SoftCTC – Semi-Supervised Learning for Text Recognition using Soft Pseudo-Labels

This repository contains source codes for SoftCTC paper. In the soft_ctc subdirectory you can find:

• models/
  • connections.py - Model for storing transcription variants of single text line
  • batch_connections.py - Model for batched transcription variants
• libs/ - Compiled libraries for CUDA and OpenCL
• equations.py - Implementation of SoftCTC loss equations as proposed in the paper
• multi_ctc_loss.py - Parallel MultiCTC loss implementation based on PyTorch CTC
• soft_ctc_loss.py - SoftCTC loss implementation in PyTorch
• soft_ctc_loss_cuda.py - SoftCTC loss adapter for CUDA implementation
• soft_ctc_loss_opencl.py - SoftCTC loss adapter for OpenCL implementation

CUDA and OpenCL

Current CUDA and OpenCL implementations are compiled for Python 3.7-11 and PyTorch 1.13.1. In case you need it for a different configuration, you can compile it on your own from the source codes in soft_ctc_gpu_lib or SoftCTC-GPU using the included instructions.

Paper abstract

This paper explores semi-supervised training for sequence tasks, such as Optical Character Recognition or Automatic Speech Recognition. We propose a novel loss function – SoftCTC – which is an extension of CTC allowing to consider multiple transcription variants at the same time. This allows to omit the confidence based filtering step which is otherwise a crucial component of pseudo-labeling approaches to semi-supervised learning. We demonstrate the effectiveness of our method on a challenging handwriting recognition task and conclude that SoftCTC matches the performance of a finely-tuned filtering based pipeline. We also evaluated SoftCTC in terms of computational efficiency, concluding that it is significantly more efficient than a naïve CTC-based approach for training on multiple transcription variants, and we make our GPU implementation public.

Please cite

If you use SoftCTC, please cite:

Kišš, M., Hradiš, M., Beneš, K., Buchal, P., & Kula, M. (2022). SoftCTC – Semi-Supervised Learning for Text Recognition using Soft Pseudo-Labels. arXiv preprint arXiv:2212.02135.

Usage

Import

from soft_ctc.soft_ctc_loss import SoftCTCLoss

Convert confusion network to Connections model

You can use convert_confusion_network_to_connections from soft_ctc.models.connections to convert confusion network (a list of dictionaries with characters as keys and probabilities as values) into a transition matrix (Connections model) and labels (ordered sequence of keys from the confusion network).

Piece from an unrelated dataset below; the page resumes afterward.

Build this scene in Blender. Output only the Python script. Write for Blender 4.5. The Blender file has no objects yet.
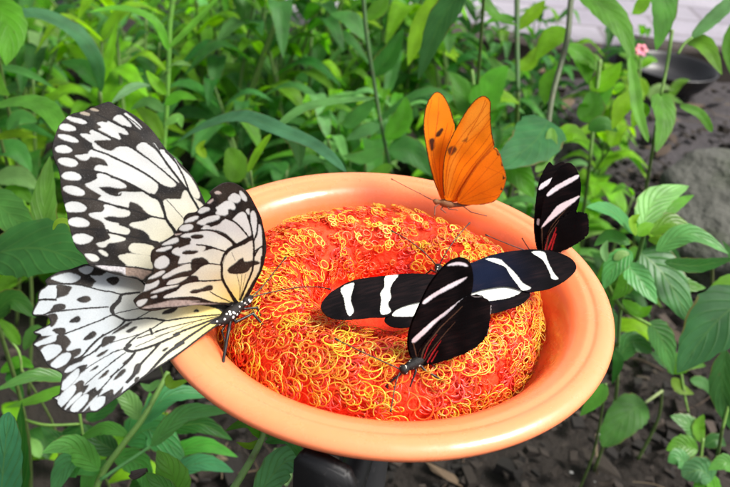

# confusion_network = [{'C': 0.5, None: 0.5}, {'A': 0.7, 'U': 0.2, None: 0.1}, {'T': 1.0}, {'E': 0.6, 'S': 0.4}]
# character_set = ["<BLANK>"] + list("ACESTU")

from soft_ctc.models.connections import convert_confusion_network_to_connections, convert_characters_to_labels

blank = character_set.index("<BLANK>")
confusion_network = convert_characters_to_labels(confusion_network, character_set)
labels, connections = convert_confusion_network_to_connections(confusion_network, blank)

Stack Connections and labels into BatchConnections and batched labels

To stack multiple transition matrices and labels into a batch structures, you can use BatchConnections and stack_labels from soft_ctc.models.batch_connections

# all_connections: list of Connections in batch
# all_labels: list of labels in batch

from soft_ctc.models.batch_connections import BatchConnections, stack_labels, calculate_target_size

target_size = calculate_target_size([connections.size() for connections in all_connections])
batch_connections = BatchConnections.stack_connections(all_connections, target_size)
batch_labels = stack_labels(all_labels, blank, target_size)

Calculate the SoftCTC loss

The initialization os the SoftCTCLoss has two optional parameters: norm_step and zero_infinity. The norm_step specifies how often the normalization is performed to prevent underflow (i.e. norm_step=10 means that the normalization is done every 10-th frame in logits). If the zero_infinity flag is set, the individual losses which are equal to infinity are zeroed to prevent the training process from collapsing.

# logits: raw network output of shape (N,C,T) where N is batch size, C is number of characters including blank, and T is 
# the number of frames (width) in logits

softctc = SoftCTCLoss(norm_step=10, zero_infinity=True)
loss = softctc(logits, batch_connections, batch_labels)

loss.mean().backward()

Numerical stability

Currently, the SoftCTC loss is calculated in probabilities and NOT log-probabilities. Due to this fact, the calculation may be mathematically unstable (underflow may occur), especially when the logits contain a very flat probability distribution at the beginning of the training process. Options to eliminate this are to use a smaller normalization step (norm_step), or to calculate in double precision.